I'm glad they are changing it on experimental, but I feel like they should've spent a bit more thinking the timer over, and hopefully they learnt from this.
"Waiting" 22, 25, 2X hours is not a challenge - it's an annoyance.
I have higher expectations of a modern game. NMS has great 3D graphics, but their quest designs are a big step backwards from even the early DOS days. Heck, even the quests in the old (as in the first ever created) Zork games that were all 100% text based- were FAR more engaging and entertaining.
The main reason it is done in MMOs, is to give everybody as much of level playing field as possible in terms of time.
If there were no time-gates, then the teenagers and jobless people would completely destroy any competition for those who have jobs, because they can play 24/7 and the people with jobs can only play a few hours a day.
Said people who have RL obligations would have no hope of ever keeping up with the jobless people.
That, and I suppose there is a small amount of "keeping people subbed longer" but yet if you make people wait too much, then they will quickly lose interest and find something else to do. If people are paying, they want to be playing. The time-gating is usually only done on things that people would actually compete for things that actually affect progression in character power and/or raid bosses.
But yeah, it has no place in a mostly singleplayer experience with little-to-no competition.
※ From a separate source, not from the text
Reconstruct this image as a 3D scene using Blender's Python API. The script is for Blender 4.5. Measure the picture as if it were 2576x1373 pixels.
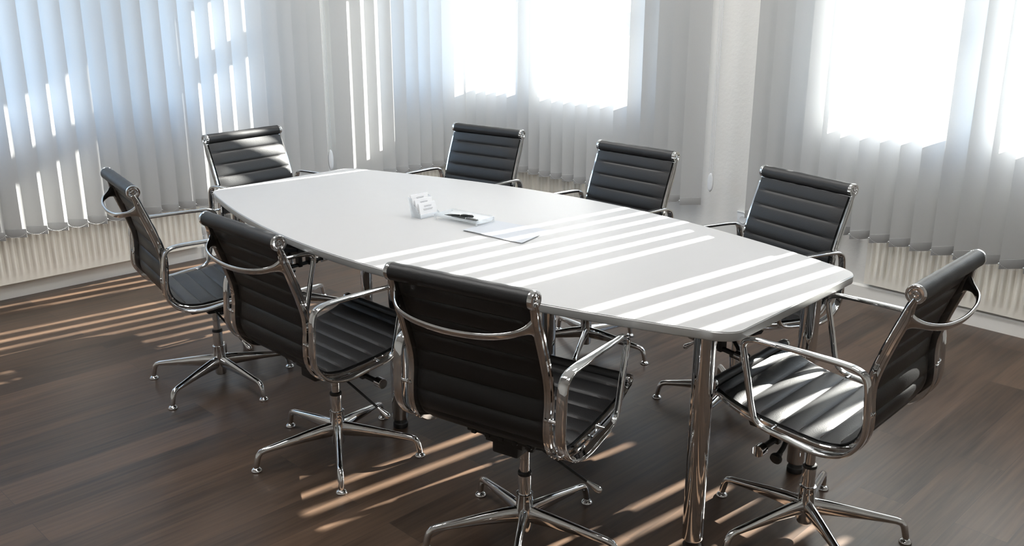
import bpy, bmesh, math, random
from mathutils import Vector, Matrix

S = bpy.context.scene
COL = S.collection
for o in list(bpy.data.objects):
    bpy.data.objects.remove(o)
PI = math.pi
rnd = random.Random(7)

# ------------------------------------------------------------------ camera
F_PX, PITCH, ROLL, CAM_H = 2361.0, 0.29489, 0.00218, 1.5518
YAW = math.radians(44.62)
def _rot(v):
    c, s = math.cos(YAW), math.sin(YAW)
    return Vector((v[0]*c - v[1]*s, v[0]*s + v[1]*c, v[2]))
_u = _rot((1, 0, 0)); _f = _rot((0, math.cos(PITCH), -math.sin(PITCH))); _v = _rot((0, math.sin(PITCH), math.cos(PITCH)))
_r = _u*math.cos(ROLL) + _v*math.sin(ROLL); _t = -_u*math.sin(ROLL) + _v*math.cos(ROLL)
cam = bpy.data.cameras.new('camera'); camo = bpy.data.objects.new('camera', cam); COL.objects.link(camo)
cam.sensor_fit = 'HORIZONTAL'; cam.sensor_width = 36.0; cam.lens = F_PX/2576*36.0; cam.clip_start = 0.02
camo.matrix_world = Matrix(((_r.x, _t.x, -_f.x, 0), (_r.y, _t.y, -_f.y, 0), (_r.z, _t.z, -_f.z, CAM_H), (0, 0, 0, 1)))
S.camera = camo

# ------------------------------------------------------------------ light
S.view_settings.view_transform = 'Standard'; S.view_settings.look = 'None'
S.view_settings.gamma = 1.0; S.view_settings.use_curve_mapping = False
S.view_settings.exposure = 4.75
SUN_STRENGTH, SKY_STRENGTH, FILL = 2.2, 0.24, 0.68  # last value: glow of the added ceiling fill panels
SUN_DIR = Vector((-0.105, -1.0, -0.422)).normalized()
sl = bpy.data.lights.new('sun', 'SUN'); sl.energy = SUN_STRENGTH; sl.angle = math.radians(0.53); sl.color = (1.0, 0.955, 0.89)
so = bpy.data.objects.new('sun', sl); COL.objects.link(so); so.location = (-2, 12, 8)
so.rotation_euler = SUN_DIR.to_track_quat('-Z', 'Y').to_euler()
W = bpy.data.worlds.new('sky'); S.world = W; W.use_nodes = True
nt = W.node_tree; nt.nodes.clear()
out = nt.nodes.new('ShaderNodeOutputWorld'); bg = nt.nodes.new('ShaderNodeBackground')
tc = nt.nodes.new('ShaderNodeTexCoord'); sx = nt.nodes.new('ShaderNodeSeparateXYZ'); rp = nt.nodes.new('ShaderNodeValToRGB')
mr = nt.nodes.new('ShaderNodeMapRange'); mr.inputs[1].default_value = -1; mr.inputs[2].default_value = 1
nt.links.new(tc.outputs['Generated'], sx.inputs[0]); nt.links.new(sx.outputs['Z'], mr.inputs[0]); nt.links.new(mr.outputs[0], rp.inputs[0])
el = rp.color_ramp.elements
el[0].position = 0.44; el[0].color = (0.22, 0.23, 0.22, 1); el[1].position = 0.5; el[1].color = (0.80, 0.90, 1.0, 1)
e = el.new(0.62); e.color = (0.50, 0.73, 1.0, 1); e = el.new(1.0); e.color = (0.25, 0.48, 0.95, 1)
nt.links.new(rp.outputs[0], bg.inputs[0]); bg.inputs[1].default_value = SKY_STRENGTH; nt.links.new(bg.outputs[0], out.inputs[0])

# ------------------------------------------------------------------ materials
def mat(name):
    m = bpy.data.materials.new(name); m.use_nodes = True; m.node_tree.nodes.clear()
    return m, m.node_tree, m.node_tree.nodes.new('ShaderNodeOutputMaterial')
def N(t, kind, **kw):
    n = t.nodes.new(kind)
    for k, v in kw.items():
        setattr(n, k, v)
    return n
def principled(name, col, rough=0.5, metal=0.0, spec=0.5, coat=0.0, bump=None, sheen=0.0, roughvar=None):
    m, t, o = mat(name); p = N(t, 'ShaderNodeBsdfPrincipled')
    p.inputs['Base Color'].default_value = (*col, 1); p.inputs['Roughness'].default_value = rough
    p.inputs['Metallic'].default_value = metal; p.inputs['Specular IOR Level'].default_value = spec
    p.inputs['Coat Weight'].default_value = coat; p.inputs['Sheen Weight'].default_value = sheen
    c = N(t, 'ShaderNodeTexCoord')
    if bump:
        sc, st, dist = bump
        n = N(t, 'ShaderNodeTexNoise'); n.inputs['Scale'].default_value = sc; n.inputs['Detail'].default_value = 3
        b = N(t, 'ShaderNodeBump'); b.inputs['Strength'].default_value = st; b.inputs['Distance'].default_value = dist
        t.links.new(c.outputs['Object'], n.inputs['Vector']); t.links.new(n.outputs[0], b.inputs['Height']); t.links.new(b.outputs[0], p.inputs['Normal'])
    if roughvar:
        n = N(t, 'ShaderNodeTexNoise'); n.inputs['Scale'].default_value = roughvar[0]; n.inputs['Detail'].default_value = 4
        r = N(t, 'ShaderNodeMapRange'); r.inputs[3].default_value = rough-roughvar[1]; r.inputs[4].default_value = rough+roughvar[1]
        t.links.new(c.outputs['Object'], n.inputs['Vector']); t.links.new(n.outputs[0], r.inputs[0]); t.links.new(r.outputs[0], p.inputs['Roughness'])
    t.links.new(p.outputs[0], o.inputs[0]); return m

M = {}
M['chrome'] = principled('polished_chrome', (0.76, 0.765, 0.77), 0.035, 1.0, roughvar=(30, 0.012))
M['steel'] = principled('satin_steel', (0.62, 0.62, 0.63), 0.22, 1.0, roughvar=(40, 0.05))
M['leather'] = principled('black_leather', (0.015, 0.015, 0.016), 0.44, 0, 0.42, bump=(260, 0.18, 0.002), roughvar=(9, 0.05))
M['black'] = principled('black_plastic', (0.012, 0.012, 0.012), 0.5, bump=(400, 0.05, 0.001))
M['thread'] = principled('brown_thread', (0.05, 0.028, 0.018), 0.8, bump=(900, 0.2, 0.001))
M['wall'] = principled('wall_paint', (0.76, 0.745, 0.715), 0.9, 0, 0.2, bump=(55, 0.35, 0.004))
M['ceiling'] = principled('ceiling_paint', (0.88, 0.87, 0.85), 0.95, 0, 0.2, bump=(40, 0.1, 0.002))
M['skirting'] = principled('skirting_paint', (0.84, 0.82, 0.78), 0.55, bump=(20, 0.03, 0.002))
M['radiator'] = principled('radiator_enamel', (0.86, 0.82, 0.74), 0.38, bump=(12, 0.02, 0.002))
M['frame'] = principled('window_frame_white', (0.75, 0.76, 0.76), 0.4, bump=(30, 0.02, 0.001))
M['plastic'] = principled('white_plastic', (0.72, 0.73, 0.74), 0.4, bump=(80, 0.02, 0.001))
M['paper'] = principled('white_paper', (0.88, 0.88, 0.89), 0.7, bump=(150, 0.04, 0.0005))
M['bluepaper'] = principled('pale_blue_paper', (0.47, 0.495, 0.535), 0.75, bump=(150, 0.04, 0.0005))
M['print'] = principled('grey_print', (0.42, 0.42, 0.43), 0.7, bump=(300, 0.02, 0.0005))
M['table'] = principled('light_grey_laminate', (0.475, 0.477, 0.48), 0.45, 0, 0.2, bump=(700, 0.04, 0.0006), roughvar=(25, 0.03))
M['tableedge'] = principled('grey_table_edge', (0.47, 0.475, 0.47), 0.36, 0.25, bump=(200, 0.03, 0.0005))
M['penblack'] = principled('pen_lacquer', (0.012, 0.016, 0.017), 0.16, coat=0.5, bump=(50, 0.01, 0.0005))
M['rail'] = principled('white_headrail', (0.75, 0.75, 0.75), 0.35, bump=(50, 0.02, 0.001))

def fabric(name, col, refl, trans):
    m, t, o = mat(name)
    d = N(t, 'ShaderNodeBsdfDiffuse'); tr = N(t, 'ShaderNodeBsdfTranslucent'); ad = N(t, 'ShaderNodeAddShader')
    c = N(t, 'ShaderNodeTexCoord'); n = N(t, 'ShaderNodeTexNoise'); mp = N(t, 'ShaderNodeMapping')
    mp.inputs['Scale'].default_value = (260, 260, 25); n.inputs['Scale'].default_value = 3; n.inputs['Detail'].default_value = 2
    t.links.new(c.outputs['Object'], mp.inputs[0]); t.links.new(mp.outputs[0], n.inputs['Vector'])
    b = N(t, 'ShaderNodeBump'); b.inputs['Strength'].default_value = 0.12; b.inputs['Distance'].default_value = 0.001
    t.links.new(n.outputs[0], b.inputs['Height']); t.links.new(b.outputs[0], d.inputs['Normal'])
    for node, k in ((d, refl), (tr, trans)):
        mi = N(t, 'ShaderNodeMix', data_type='RGBA')
        mi.inputs['A'].default_value = (col[0]*k*0.95, col[1]*k*0.95, col[2]*k*0.95, 1); mi.inputs['B'].default_value = (col[0]*k, col[1]*k, col[2]*k, 1)
        t.links.new(n.outputs[0], mi.inputs['Factor']); t.links.new(mi.outputs['Result'], node.inputs[0])
    t.links.new(d.outputs[0], ad.inputs[0]); t.links.new(tr.outputs[0], ad.inputs[1]); t.links.new(ad.outputs[0], o.inputs[0])
    return m
M['fabric'] = fabric('blind_fabric', (0.985, 0.995, 1.0), 0.445, 0.21)
M['hem'] = fabric('blind_hem_fabric', (0.985, 0.995, 1.0), 0.40, 0.11)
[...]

Being a very small development team, I can understand them trying to build in some pacing so it takes a week or so for the new flood of requests to start again.
Plus, it is a laid back game and there is tons to do besides sit on your hands and wait. People have become so instant-gratification oriented it is sad.
I don't think rational people are doing this, there's a bunch of people that are happy for new content. They are not, however, happy that they are being barred from seeing this content because of nothing other than a timer they have to wait for. If there were questing, gathering resources, doing actual stuff in-game that barred them from the end-goal, I doubt we'd be complaining. We'd be, you know, doing. But there's nothing you can, you know, DO about a timer that's thrown in your face other than turn the game off and wait.
See, that's the thing, though. People want to *play* the game, not be told to turn it off and come back tomorrow after playing an hour.
1). As mentioned previously in the thread by me and others, it isn't too terribly hard to achieve most of your goals and be left with very little else to do. Once you've got millions of units to your name, A or S-class ship that you're happy with, a nice base built, your equipment upgraded... you start running out of things to do.
2). Again, as previously mentioned, I am *NOT* asking for instant gratification. If there were actual things to do to make progress during those 24 hour waits, I'd be fine. However there isn't. It's literally "turn the game off and wait until tomorrow". If there was "Hey you need to do 24 hours worth of questing" then I'd be "sure, I'll go at it for 3-4 hours here, 3-4 hours there and eventually reach my goal. I'm fine with that.
As much as I don't like time-gates in singleplayer games, I wouldn't have anywhere near as much complaints if it were <24h because if they simply must make us wait for several hours, they should give us the ability to simply do part of the quest once per day or something.
But hearing that the experimental did indeed slash the wait times a bit, it seems like they already realized how cruddy this is for people who have jobs and other RL obligations.
Hopefully they made it something like 12-18h or something more reasonable like that. That way, most players could consistently do the quest at the same time every day if they happen to have schedules like that.